Work to do:
Will you repeat only the lines beginning at the one that mentions "The Blender Python" and ending at the one that mentions "for px, py in", both of them included, exactly?
"""
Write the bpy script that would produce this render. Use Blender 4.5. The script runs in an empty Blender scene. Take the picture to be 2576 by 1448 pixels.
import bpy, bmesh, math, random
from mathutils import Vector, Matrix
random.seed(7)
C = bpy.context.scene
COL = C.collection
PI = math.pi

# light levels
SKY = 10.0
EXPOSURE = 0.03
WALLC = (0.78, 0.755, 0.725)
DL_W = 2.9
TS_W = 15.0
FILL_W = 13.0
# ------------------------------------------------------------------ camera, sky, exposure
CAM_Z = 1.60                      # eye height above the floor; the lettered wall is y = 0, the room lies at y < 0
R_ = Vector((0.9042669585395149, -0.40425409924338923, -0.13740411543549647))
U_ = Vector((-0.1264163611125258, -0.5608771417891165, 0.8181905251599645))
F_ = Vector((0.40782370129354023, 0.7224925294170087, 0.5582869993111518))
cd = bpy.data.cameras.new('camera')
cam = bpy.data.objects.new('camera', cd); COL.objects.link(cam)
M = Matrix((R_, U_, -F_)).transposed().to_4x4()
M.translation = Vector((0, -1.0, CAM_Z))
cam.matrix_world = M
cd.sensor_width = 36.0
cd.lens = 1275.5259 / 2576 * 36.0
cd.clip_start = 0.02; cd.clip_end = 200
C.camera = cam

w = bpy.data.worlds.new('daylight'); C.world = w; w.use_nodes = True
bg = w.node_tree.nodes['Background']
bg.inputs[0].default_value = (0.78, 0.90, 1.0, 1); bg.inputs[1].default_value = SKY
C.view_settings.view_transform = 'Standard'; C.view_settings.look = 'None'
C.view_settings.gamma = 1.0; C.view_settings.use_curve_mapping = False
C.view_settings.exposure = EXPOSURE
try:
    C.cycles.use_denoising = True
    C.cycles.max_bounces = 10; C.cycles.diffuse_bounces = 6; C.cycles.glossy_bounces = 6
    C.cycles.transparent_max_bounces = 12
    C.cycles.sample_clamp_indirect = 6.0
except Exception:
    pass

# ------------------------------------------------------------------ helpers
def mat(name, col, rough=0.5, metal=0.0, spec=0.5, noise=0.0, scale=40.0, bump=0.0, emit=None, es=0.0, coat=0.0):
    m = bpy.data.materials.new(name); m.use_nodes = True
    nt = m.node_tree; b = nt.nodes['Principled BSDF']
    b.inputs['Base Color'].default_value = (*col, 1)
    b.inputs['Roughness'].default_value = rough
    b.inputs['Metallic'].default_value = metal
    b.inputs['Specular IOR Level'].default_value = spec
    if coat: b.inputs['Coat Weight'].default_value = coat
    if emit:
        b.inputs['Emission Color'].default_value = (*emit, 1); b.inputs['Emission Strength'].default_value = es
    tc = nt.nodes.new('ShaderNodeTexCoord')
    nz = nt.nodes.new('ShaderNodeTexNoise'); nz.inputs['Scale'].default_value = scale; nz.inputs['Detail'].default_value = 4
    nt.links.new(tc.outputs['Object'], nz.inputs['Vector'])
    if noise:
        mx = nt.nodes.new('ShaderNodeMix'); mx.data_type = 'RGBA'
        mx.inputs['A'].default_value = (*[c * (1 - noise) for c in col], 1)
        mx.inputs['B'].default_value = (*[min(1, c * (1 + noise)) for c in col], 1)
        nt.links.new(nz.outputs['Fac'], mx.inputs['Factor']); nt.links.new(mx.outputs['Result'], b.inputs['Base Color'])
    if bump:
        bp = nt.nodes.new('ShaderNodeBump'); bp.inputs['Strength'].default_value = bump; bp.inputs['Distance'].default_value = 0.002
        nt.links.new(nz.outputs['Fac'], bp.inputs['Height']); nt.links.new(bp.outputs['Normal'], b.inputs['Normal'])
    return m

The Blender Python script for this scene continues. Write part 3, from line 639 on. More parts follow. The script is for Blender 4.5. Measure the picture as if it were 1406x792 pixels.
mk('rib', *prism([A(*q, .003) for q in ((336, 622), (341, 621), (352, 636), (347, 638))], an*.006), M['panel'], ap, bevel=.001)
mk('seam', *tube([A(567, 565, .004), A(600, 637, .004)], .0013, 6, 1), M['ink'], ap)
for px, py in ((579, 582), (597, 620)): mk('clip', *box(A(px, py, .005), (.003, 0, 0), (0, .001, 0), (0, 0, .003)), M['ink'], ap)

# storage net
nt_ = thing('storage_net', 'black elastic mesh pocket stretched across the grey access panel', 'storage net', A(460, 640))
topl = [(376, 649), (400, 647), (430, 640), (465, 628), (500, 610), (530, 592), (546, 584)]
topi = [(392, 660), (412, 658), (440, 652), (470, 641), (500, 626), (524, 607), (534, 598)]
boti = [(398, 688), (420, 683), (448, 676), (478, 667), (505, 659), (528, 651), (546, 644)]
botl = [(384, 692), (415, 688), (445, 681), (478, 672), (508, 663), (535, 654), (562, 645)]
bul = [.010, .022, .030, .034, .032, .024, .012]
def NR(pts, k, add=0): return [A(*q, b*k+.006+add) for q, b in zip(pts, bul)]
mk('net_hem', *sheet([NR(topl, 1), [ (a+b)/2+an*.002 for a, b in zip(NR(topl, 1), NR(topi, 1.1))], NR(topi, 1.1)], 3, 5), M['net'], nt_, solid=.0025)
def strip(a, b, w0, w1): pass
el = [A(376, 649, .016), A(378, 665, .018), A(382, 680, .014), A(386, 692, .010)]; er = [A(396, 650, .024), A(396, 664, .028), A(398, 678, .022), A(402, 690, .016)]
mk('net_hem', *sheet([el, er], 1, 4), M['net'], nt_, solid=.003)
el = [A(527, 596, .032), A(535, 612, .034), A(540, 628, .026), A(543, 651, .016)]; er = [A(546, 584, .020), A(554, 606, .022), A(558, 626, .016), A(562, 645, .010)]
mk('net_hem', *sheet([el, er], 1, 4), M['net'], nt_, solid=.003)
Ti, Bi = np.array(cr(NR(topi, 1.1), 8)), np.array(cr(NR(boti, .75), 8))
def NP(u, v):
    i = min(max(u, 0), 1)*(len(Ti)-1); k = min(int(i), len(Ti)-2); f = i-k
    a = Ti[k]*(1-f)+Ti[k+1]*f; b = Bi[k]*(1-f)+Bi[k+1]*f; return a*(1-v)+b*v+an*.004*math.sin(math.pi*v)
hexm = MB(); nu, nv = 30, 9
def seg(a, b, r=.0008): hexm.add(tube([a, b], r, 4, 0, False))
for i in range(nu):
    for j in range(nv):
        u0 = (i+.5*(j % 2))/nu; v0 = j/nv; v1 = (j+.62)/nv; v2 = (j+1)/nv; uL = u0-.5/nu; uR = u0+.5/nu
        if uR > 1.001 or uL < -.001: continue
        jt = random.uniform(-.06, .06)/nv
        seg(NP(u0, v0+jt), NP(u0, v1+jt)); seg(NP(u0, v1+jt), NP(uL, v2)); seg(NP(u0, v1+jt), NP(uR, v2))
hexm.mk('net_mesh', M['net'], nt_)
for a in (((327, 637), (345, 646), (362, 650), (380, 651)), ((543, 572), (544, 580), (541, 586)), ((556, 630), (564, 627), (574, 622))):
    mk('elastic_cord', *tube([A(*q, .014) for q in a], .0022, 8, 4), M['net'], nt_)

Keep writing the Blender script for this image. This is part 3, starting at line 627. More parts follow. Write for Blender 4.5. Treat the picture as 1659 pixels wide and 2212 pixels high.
"""
Complete response:
The Blender Python script for this scene continues. Write part 3, from line 639 on. More parts follow. The script is for Blender 4.5. Measure the picture as if it were 1406x792 pixels.
mk('rib', *prism([A(*q, .003) for q in ((336, 622), (341, 621), (352, 636), (347, 638))], an*.006), M['panel'], ap, bevel=.001)
mk('seam', *tube([A(567, 565, .004), A(600, 637, .004)], .0013, 6, 1), M['ink'], ap)
for px, py in ((579, 582), (597, 620)): mk('clip', *box(A(px, py, .005), (.003, 0, 0), (0, .001, 0), (0, 0, .003)), M['ink'], ap)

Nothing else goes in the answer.